Wednesday, January 27, 2016

There's always room for one more

At our New Year's Eve concert this year, we had a guest violinist.

I don't remember whether the director had told me she was coming or not. She may have hinted at it--I could have forgotten. I just didn't recall realizing she was coming ahead of time. But it didn't matter anyway.

People who have worked with me long enough realize that it isn't necessary to clear everything with me ahead of time. I can just roll with it. We met at the dress rehearsal, and,with a minor adjustment on my part, we were off.

I was looking at a poor man's version of a full score. It was written on just two staves, and the piano notes were the usual size. Mashed in and around those notes were many smaller, cue-sized notes, with occasional indications that they were for the flute, the oboe, the violin, and the guitar, none of which would be playing with us.

At rehearsals, I would often try to grab as many parts as I could to fill out the sound of the accompaniment, when I wasn't busy helping the singers. But I wasn't tied to all the notes, and so it was a simple matter to simply leave out all of the cue notes that were specifically for the violin. In several instances, the oboe was playing in harmony with the violin, so we had many charming passages in thirds.

Soon we decided that Rachel should also cover the oboe and flute parts whenever she could, which left a little more room for vagueness, but I decided to watch her bow to see whether she was about to play various passages, and soon had it pretty much figured out. The effect was lovely.

This seems like an accompanimental skill, but I thought it would be useful as we start to talk about improvisation, simply because many people approach the subject with a background in playing notes on a page. All the notes, and nothing but the notes. I suggest to improvisation students that they begin to break down that dictatorial relationship between the written notes and themselves.

For example, if you are a church organist learning to improvise, you could try playing only the outer voices of a hymn. Or just the tenor and soprano. Or just the downbeats. Or every other beat. These are also useful tools for a choral accompanist, but one of the ways we can learn to improvise is not to ignore, but to use written music for guidelines, suggestions, and of course, source material, just as we read, and then we share what we've read in conversation.

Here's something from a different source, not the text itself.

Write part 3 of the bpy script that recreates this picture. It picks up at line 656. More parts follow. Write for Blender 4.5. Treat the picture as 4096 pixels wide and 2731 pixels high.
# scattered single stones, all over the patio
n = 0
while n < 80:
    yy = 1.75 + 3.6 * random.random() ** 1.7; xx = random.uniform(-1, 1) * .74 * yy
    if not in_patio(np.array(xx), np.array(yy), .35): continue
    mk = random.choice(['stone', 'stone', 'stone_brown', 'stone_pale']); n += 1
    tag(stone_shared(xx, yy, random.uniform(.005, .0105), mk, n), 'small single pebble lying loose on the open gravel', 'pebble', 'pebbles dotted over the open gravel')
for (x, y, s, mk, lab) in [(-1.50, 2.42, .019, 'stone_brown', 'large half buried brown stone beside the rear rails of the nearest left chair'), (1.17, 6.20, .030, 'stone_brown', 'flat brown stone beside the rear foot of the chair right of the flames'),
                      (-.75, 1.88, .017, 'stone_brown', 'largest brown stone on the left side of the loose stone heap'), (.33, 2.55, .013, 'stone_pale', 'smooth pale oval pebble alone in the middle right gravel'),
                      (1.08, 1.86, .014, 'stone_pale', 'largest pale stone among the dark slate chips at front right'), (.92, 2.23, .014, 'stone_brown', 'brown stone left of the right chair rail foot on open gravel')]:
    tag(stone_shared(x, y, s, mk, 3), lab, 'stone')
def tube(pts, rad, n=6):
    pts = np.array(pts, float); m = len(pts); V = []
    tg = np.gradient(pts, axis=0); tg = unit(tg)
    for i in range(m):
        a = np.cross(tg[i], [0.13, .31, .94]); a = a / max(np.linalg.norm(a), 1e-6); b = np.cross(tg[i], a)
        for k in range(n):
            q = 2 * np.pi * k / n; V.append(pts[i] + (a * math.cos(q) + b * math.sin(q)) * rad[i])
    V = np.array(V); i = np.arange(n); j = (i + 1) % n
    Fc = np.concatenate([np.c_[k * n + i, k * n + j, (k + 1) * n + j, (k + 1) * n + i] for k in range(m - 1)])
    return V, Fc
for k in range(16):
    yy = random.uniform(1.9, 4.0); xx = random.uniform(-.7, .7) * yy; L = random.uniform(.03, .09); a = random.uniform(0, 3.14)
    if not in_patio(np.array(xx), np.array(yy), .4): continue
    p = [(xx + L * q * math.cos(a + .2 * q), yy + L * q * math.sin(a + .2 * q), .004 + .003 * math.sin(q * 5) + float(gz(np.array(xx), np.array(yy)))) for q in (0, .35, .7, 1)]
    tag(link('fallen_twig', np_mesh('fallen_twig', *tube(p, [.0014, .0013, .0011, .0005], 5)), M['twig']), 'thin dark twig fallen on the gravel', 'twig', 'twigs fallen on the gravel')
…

When I play a hymn in church, I often play some combination between the notes on the page and notes I have created myself. One can learn to add to a written score a variety of improvised passages. Or, you can take some of the written notes away. This last seems like it would be easier, but until the relationship of I see, therefore I play is made more fluid, it might not be so easy.

Imagine a world where you didn't have to play everything on the page! What a release!